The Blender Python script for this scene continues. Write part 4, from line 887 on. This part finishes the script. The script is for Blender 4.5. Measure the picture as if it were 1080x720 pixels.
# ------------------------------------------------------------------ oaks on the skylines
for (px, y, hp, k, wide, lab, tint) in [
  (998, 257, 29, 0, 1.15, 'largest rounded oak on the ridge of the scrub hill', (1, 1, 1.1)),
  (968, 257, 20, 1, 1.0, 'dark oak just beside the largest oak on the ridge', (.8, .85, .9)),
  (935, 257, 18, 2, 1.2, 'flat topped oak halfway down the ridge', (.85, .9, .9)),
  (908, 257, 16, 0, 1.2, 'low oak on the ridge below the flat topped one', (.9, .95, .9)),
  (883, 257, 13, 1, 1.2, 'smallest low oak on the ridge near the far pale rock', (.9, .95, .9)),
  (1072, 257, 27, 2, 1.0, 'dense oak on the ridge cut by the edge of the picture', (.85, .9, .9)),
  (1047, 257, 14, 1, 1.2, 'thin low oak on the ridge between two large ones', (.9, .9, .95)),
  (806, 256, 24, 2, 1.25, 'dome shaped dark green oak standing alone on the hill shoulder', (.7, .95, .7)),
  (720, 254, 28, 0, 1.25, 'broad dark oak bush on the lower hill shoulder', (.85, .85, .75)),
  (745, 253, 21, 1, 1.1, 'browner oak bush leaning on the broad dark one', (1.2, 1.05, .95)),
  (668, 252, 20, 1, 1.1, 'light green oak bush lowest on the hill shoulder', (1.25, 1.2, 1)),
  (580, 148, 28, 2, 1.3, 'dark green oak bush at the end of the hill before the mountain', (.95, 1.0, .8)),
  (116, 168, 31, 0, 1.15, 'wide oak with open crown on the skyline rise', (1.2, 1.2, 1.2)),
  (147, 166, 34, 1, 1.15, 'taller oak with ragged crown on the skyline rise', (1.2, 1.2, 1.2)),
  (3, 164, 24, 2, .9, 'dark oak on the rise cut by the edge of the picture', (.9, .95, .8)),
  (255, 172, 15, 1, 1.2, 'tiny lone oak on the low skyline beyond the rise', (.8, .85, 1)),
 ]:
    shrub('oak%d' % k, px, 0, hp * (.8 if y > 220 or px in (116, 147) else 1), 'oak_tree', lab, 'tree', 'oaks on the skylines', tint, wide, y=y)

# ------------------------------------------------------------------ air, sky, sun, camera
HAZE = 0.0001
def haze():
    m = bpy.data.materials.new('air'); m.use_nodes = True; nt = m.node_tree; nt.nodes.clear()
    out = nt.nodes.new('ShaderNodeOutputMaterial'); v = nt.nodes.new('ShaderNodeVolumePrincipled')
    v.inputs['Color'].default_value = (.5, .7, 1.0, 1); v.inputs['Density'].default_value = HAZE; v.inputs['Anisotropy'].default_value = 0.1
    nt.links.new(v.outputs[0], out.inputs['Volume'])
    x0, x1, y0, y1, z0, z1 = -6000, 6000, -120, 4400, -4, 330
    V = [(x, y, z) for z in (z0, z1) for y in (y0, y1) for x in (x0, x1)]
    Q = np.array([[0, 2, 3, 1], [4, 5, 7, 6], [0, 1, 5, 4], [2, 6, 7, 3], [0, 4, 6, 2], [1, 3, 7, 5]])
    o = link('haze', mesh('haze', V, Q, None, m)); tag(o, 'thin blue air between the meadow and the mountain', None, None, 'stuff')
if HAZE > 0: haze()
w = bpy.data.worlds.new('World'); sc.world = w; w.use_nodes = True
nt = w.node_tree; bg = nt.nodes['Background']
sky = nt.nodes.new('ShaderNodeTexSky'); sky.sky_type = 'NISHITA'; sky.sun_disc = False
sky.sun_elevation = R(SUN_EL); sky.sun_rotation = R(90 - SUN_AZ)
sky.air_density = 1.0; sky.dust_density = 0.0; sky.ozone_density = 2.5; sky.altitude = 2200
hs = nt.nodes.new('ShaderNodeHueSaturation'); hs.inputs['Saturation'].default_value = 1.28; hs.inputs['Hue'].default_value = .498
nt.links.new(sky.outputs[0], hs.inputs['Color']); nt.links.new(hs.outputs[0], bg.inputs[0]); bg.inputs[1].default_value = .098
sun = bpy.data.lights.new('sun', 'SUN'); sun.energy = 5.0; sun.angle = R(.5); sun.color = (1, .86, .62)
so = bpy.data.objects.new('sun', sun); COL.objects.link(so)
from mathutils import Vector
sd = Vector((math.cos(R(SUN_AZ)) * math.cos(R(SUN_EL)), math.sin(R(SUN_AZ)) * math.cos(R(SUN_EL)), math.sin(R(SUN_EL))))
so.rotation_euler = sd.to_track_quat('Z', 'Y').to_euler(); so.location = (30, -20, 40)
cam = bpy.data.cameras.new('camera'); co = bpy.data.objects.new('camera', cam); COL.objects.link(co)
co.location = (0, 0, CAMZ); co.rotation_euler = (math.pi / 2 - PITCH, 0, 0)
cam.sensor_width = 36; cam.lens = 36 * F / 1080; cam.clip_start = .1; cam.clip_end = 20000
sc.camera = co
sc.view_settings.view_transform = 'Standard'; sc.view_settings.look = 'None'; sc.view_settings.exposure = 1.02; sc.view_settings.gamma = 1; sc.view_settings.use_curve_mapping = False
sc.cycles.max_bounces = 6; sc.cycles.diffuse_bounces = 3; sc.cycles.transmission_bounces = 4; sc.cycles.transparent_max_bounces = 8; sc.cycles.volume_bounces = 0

EXERCISE TASK: Please repeat the listing exactly, with nothing left out.

TASK OUTPUT:
The Blender Python script for this scene continues. Write part 4, from line 887 on. This part finishes the script. The script is for Blender 4.5. Measure the picture as if it were 1080x720 pixels.
# ------------------------------------------------------------------ oaks on the skylines
for (px, y, hp, k, wide, lab, tint) in [
  (998, 257, 29, 0, 1.15, 'largest rounded oak on the ridge of the scrub hill', (1, 1, 1.1)),
  (968, 257, 20, 1, 1.0, 'dark oak just beside the largest oak on the ridge', (.8, .85, .9)),
  (935, 257, 18, 2, 1.2, 'flat topped oak halfway down the ridge', (.85, .9, .9)),
  (908, 257, 16, 0, 1.2, 'low oak on the ridge below the flat topped one', (.9, .95, .9)),
  (883, 257, 13, 1, 1.2, 'smallest low oak on the ridge near the far pale rock', (.9, .95, .9)),
  (1072, 257, 27, 2, 1.0, 'dense oak on the ridge cut by the edge of the picture', (.85, .9, .9)),
  (1047, 257, 14, 1, 1.2, 'thin low oak on the ridge between two large ones', (.9, .9, .95)),
  (806, 256, 24, 2, 1.25, 'dome shaped dark green oak standing alone on the hill shoulder', (.7, .95, .7)),
  (720, 254, 28, 0, 1.25, 'broad dark oak bush on the lower hill shoulder', (.85, .85, .75)),
  (745, 253, 21, 1, 1.1, 'browner oak bush leaning on the broad dark one', (1.2, 1.05, .95)),
  (668, 252, 20, 1, 1.1, 'light green oak bush lowest on the hill shoulder', (1.25, 1.2, 1)),
  (580, 148, 28, 2, 1.3, 'dark green oak bush at the end of the hill before the mountain', (.95, 1.0, .8)),
  (116, 168, 31, 0, 1.15, 'wide oak with open crown on the skyline rise', (1.2, 1.2, 1.2)),
  (147, 166, 34, 1, 1.15, 'taller oak with ragged crown on the skyline rise', (1.2, 1.2, 1.2)),
  (3, 164, 24, 2, .9, 'dark oak on the rise cut by the edge of the picture', (.9, .95, .8)),
  (255, 172, 15, 1, 1.2, 'tiny lone oak on the low skyline beyond the rise', (.8, .85, 1)),
 ]:
    shrub('oak%d' % k, px, 0, hp * (.8 if y > 220 or px in (116, 147) else 1), 'oak_tree', lab, 'tree', 'oaks on the skylines', tint, wide, y=y)

# ------------------------------------------------------------------ air, sky, sun, camera
HAZE = 0.0001
def haze():
    m = bpy.data.materials.new('air'); m.use_nodes = True; nt = m.node_tree; nt.nodes.clear()
    out = nt.nodes.new('ShaderNodeOutputMaterial'); v = nt.nodes.new('ShaderNodeVolumePrincipled')
    v.inputs['Color'].default_value = (.5, .7, 1.0, 1); v.inputs['Density'].default_value = HAZE; v.inputs['Anisotropy'].default_value = 0.1
    nt.links.new(v.outputs[0], out.inputs['Volume'])
    x0, x1, y0, y1, z0, z1 = -6000, 6000, -120, 4400, -4, 330
    V = [(x, y, z) for z in (z0, z1) for y in (y0, y1) for x in (x0, x1)]
    Q = np.array([[0, 2, 3, 1], [4, 5, 7, 6], [0, 1, 5, 4], [2, 6, 7, 3], [0, 4, 6, 2], [1, 3, 7, 5]])
    o = link('haze', mesh('haze', V, Q, None, m)); tag(o, 'thin blue air between the meadow and the mountain', None, None, 'stuff')
if HAZE > 0: haze()
w = bpy.data.worlds.new('World'); sc.world = w; w.use_nodes = True
nt = w.node_tree; bg = nt.nodes['Background']
sky = nt.nodes.new('ShaderNodeTexSky'); sky.sky_type = 'NISHITA'; sky.sun_disc = False
sky.sun_elevation = R(SUN_EL); sky.sun_rotation = R(90 - SUN_AZ)
sky.air_density = 1.0; sky.dust_density = 0.0; sky.ozone_density = 2.5; sky.altitude = 2200
hs = nt.nodes.new('ShaderNodeHueSaturation'); hs.inputs['Saturation'].default_value = 1.28; hs.inputs['Hue'].default_value = .498
nt.links.new(sky.outputs[0], hs.inputs['Color']); nt.links.new(hs.outputs[0], bg.inputs[0]); bg.inputs[1].default_value = .098
sun = bpy.data.lights.new('sun', 'SUN'); sun.energy = 5.0; sun.angle = R(.5); sun.color = (1, .86, .62)
so = bpy.data.objects.new('sun', sun); COL.objects.link(so)
from mathutils import Vector
sd = Vector((math.cos(R(SUN_AZ)) * math.cos(R(SUN_EL)), math.sin(R(SUN_AZ)) * math.cos(R(SUN_EL)), math.sin(R(SUN_EL))))
so.rotation_euler = sd.to_track_quat('Z', 'Y').to_euler(); so.location = (30, -20, 40)
cam = bpy.data.cameras.new('camera'); co = bpy.data.objects.new('camera', cam); COL.objects.link(co)
co.location = (0, 0, CAMZ); co.rotation_euler = (math.pi / 2 - PITCH, 0, 0)
cam.sensor_width = 36; cam.lens = 36 * F / 1080; cam.clip_start = .1; cam.clip_end = 20000
sc.camera = co
sc.view_settings.view_transform = 'Standard'; sc.view_settings.look = 'None'; sc.view_settings.exposure = 1.02; sc.view_settings.gamma = 1; sc.view_settings.use_curve_mapping = False
sc.cycles.max_bounces = 6; sc.cycles.diffuse_bounces = 3; sc.cycles.transmission_bounces = 4; sc.cycles.transparent_max_bounces = 8; sc.cycles.volume_bounces = 0